[start]

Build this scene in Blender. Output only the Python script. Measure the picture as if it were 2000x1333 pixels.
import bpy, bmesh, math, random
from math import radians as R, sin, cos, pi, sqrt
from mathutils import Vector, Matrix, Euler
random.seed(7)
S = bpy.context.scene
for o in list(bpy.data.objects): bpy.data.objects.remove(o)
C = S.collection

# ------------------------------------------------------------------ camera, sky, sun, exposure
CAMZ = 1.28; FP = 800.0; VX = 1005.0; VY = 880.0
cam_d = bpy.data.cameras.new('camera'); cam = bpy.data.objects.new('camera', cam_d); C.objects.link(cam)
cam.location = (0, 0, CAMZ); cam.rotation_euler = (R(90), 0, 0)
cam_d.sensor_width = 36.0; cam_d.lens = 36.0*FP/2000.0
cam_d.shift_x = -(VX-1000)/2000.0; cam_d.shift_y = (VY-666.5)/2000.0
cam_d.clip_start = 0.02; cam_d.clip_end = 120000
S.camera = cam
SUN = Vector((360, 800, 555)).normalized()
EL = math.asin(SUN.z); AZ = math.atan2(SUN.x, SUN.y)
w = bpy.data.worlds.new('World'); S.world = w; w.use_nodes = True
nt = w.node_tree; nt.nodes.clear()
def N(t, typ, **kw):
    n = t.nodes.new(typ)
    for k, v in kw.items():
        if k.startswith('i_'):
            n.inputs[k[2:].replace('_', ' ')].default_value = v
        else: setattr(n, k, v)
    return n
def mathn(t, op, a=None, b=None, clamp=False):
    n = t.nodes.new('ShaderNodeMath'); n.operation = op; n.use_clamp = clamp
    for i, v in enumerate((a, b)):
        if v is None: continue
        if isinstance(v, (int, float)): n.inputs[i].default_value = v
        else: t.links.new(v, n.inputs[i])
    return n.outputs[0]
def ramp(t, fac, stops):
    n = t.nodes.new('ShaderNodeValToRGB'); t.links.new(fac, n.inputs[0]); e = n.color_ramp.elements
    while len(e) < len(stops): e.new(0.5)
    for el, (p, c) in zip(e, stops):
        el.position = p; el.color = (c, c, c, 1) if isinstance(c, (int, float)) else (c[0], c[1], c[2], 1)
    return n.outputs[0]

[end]

§ Exercise aim
Extract every line above containing the word "scene".

§ Exercise solution
Build this scene in Blender. Output only the Python script. Measure the picture as if it were 2000x1333 pixels.
S = bpy.context.scene